I haven't really found this to be a show-stopper in the cases I've tested.
Actually I found this the hard way. I used to put --prefix=$PREFIX, just like most cross-setup tool instructions out there do, but then I'd have to set LD_LIBRARY_PATH on the target, which sounded odd. And sure enough, a few reviewers pointed out during the review that a correctly build toolchain shouldn't need LD_LIBRARY_PATH=/lib. So I scratched my head a little more, RTFM'ed, tried a couple of things, and found that /usr is the only proper setting for --prefix here.
As for "--prefix=/usr" being a special case for Linux, this is straight out of the GLIBC build instructions.

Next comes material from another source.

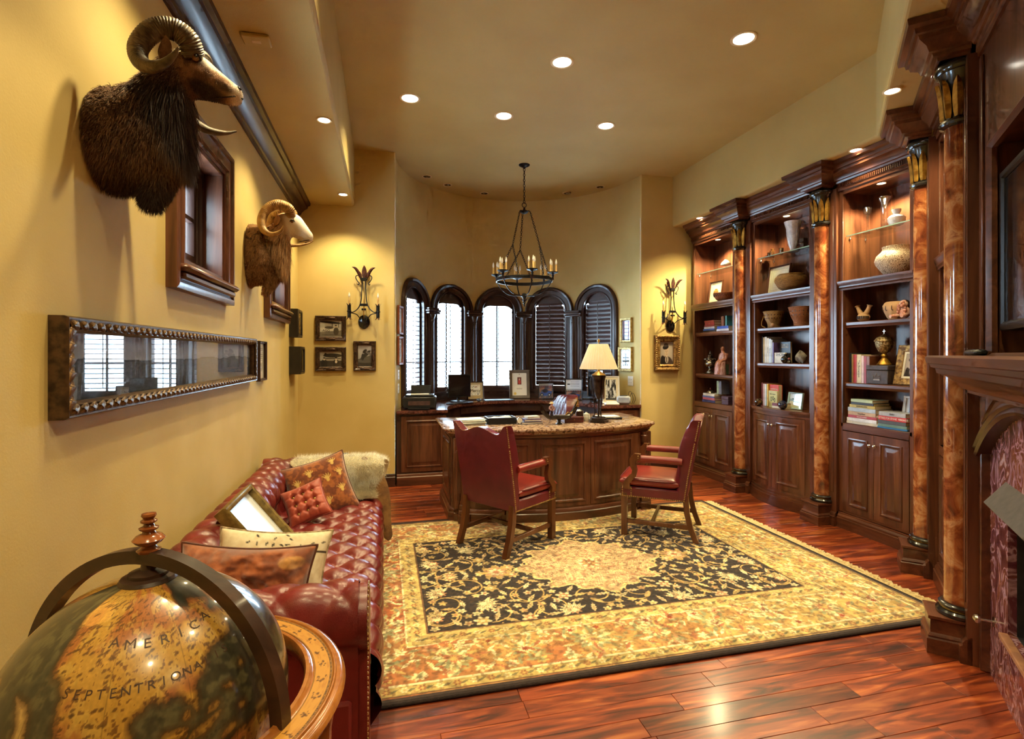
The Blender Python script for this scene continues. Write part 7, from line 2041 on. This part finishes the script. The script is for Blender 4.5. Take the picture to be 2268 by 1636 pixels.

In the "Specific advice for Linux systems" section of the INSTALL file, it says: " Linux expects some components of the libc installation to be in `/lib' and some in `/usr/lib'. This is handled automatically if you configure glibc with `--prefix=/usr'. If you set some other prefix or allow it to default to `/usr/local', then all the components are installed there."
I have tried to keep the instructions identical in as much as possible across all archs. There are some archs which require a few tricks, that's true. In as far as a comparison is made between instructions, however, I do cover all the *Linux* arch-specific tricks I can see in Bill's script. Most notably, the -Dinhibit_libc hack for ARM is covered in table 4-2 on p.111.